Moadib wrote:Totally_Baffled wrote:yep our manafacturing base is so small its only the fifth largest in the world by value!
According to 2008 data we're sixth, behind China, US, Japan, Germany and Italy (and have been behind Italy since 2000.
Actually even sixth surprises me, looking at the huge US move into Mexico, and large investment in S. Korea and Taiwan.
Edit
A different study has us currently sixth, but behind France rather than Italy. The same report shows us 8th in a few years, behind also India (naturally) and South Korea.
http://www.nationmaster.com/graph/eco_g ... my-gdp-ppp
Lets agree on the top 10 to allow for the error margins in the figures!
- still pretty good for a nation that "doesn't produce anything anymore!"
Maybe this figure will get it into context, we produce $508 billion dollars of goods.
That is worth more the entire GDP of every country in the world outside the top 20.

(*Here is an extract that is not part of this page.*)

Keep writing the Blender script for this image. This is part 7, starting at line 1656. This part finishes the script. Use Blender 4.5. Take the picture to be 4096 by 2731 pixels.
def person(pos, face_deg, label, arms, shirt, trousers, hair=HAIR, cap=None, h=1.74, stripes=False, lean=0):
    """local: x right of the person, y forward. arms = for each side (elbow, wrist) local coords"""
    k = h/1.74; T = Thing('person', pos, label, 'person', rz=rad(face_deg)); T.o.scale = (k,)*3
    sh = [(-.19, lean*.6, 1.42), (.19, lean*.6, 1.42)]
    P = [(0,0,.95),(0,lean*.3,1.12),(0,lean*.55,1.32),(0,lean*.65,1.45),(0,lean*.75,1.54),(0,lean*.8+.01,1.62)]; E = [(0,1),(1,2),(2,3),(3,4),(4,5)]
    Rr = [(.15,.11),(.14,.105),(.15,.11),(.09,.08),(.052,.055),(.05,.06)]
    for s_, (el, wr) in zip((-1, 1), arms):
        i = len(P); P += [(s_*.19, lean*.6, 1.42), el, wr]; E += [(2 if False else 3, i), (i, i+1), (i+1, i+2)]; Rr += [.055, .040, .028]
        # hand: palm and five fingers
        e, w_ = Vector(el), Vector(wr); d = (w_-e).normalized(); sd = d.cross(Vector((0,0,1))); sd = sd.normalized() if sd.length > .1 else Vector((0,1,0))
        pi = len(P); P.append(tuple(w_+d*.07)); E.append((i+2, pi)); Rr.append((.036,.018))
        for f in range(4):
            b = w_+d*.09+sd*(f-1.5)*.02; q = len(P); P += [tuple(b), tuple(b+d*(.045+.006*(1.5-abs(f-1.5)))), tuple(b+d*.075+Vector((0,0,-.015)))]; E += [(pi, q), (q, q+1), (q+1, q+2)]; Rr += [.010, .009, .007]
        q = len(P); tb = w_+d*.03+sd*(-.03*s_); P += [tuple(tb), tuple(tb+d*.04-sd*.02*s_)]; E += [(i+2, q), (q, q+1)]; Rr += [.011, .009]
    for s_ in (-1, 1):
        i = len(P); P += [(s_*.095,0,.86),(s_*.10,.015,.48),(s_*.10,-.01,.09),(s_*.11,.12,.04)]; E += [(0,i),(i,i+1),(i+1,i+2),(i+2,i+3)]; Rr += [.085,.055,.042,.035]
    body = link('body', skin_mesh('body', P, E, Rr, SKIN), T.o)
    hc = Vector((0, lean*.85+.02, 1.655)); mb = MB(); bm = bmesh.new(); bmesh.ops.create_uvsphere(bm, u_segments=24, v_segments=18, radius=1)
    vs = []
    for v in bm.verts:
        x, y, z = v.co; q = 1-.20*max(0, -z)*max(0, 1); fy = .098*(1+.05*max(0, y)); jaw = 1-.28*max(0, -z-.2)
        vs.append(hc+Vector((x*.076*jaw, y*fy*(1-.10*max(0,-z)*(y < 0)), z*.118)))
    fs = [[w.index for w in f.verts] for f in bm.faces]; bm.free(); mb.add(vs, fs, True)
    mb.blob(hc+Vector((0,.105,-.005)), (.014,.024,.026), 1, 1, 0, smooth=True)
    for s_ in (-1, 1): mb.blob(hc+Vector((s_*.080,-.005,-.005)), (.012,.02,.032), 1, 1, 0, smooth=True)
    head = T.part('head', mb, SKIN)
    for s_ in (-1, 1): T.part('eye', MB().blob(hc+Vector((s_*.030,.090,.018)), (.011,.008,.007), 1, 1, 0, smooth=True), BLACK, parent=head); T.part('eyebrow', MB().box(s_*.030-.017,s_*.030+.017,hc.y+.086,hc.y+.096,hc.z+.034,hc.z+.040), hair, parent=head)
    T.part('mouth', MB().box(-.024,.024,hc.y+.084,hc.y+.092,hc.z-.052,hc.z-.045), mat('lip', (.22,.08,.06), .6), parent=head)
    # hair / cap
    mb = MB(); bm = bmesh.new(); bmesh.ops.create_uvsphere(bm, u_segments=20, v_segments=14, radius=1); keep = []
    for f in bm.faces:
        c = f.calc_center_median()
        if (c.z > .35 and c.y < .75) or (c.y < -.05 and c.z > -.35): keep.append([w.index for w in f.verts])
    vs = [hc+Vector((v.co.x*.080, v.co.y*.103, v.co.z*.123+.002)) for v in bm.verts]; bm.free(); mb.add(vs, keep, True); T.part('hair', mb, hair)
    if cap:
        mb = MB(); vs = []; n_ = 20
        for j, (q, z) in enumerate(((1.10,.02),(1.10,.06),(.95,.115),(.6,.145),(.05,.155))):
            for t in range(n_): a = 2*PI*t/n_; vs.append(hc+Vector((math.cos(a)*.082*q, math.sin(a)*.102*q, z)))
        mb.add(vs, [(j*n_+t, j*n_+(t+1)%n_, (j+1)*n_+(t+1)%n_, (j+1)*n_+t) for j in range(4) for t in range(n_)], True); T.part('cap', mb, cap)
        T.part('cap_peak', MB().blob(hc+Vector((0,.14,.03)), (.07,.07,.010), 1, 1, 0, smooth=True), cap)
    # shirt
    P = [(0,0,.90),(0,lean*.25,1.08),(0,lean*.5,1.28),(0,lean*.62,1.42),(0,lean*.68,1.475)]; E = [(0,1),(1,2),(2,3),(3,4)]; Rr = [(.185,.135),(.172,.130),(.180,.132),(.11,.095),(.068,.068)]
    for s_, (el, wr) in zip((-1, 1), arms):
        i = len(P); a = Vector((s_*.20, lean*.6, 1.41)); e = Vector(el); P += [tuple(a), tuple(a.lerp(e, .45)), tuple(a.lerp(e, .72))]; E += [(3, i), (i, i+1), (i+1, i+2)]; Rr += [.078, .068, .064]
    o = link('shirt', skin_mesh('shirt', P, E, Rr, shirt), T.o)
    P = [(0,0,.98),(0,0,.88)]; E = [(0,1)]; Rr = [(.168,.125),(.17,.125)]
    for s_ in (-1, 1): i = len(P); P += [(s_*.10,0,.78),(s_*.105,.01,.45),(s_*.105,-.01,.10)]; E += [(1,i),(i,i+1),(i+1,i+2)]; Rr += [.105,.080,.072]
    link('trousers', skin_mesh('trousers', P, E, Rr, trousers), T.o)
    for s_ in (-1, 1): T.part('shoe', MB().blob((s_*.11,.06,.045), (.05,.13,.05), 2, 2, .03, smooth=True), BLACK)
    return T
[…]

If manufacturing is going to be important in the future - the UK is better placed than most. That is my only point!
As for the foreign owned point - does it really matter?
If a factory is based in the UK:
a) The skills are maintained in the UK, as does the a proportion of the money generated by those goods and the wages paid (and money spent with UK suppliers and logistics firms)
b) UK companies own/part own companies all over the globe too. This is something unique to the Chinese, Japanese and Indians! It would be interesting to see a figure of UK owned asset worldwide versus foreign owned assets based in the UK.
c) I know we are discounting oil , but the UK is in a great position to export skills to less mature oil regions of the globe. Isnt Aberdeen a world leader in offshore skills and technology?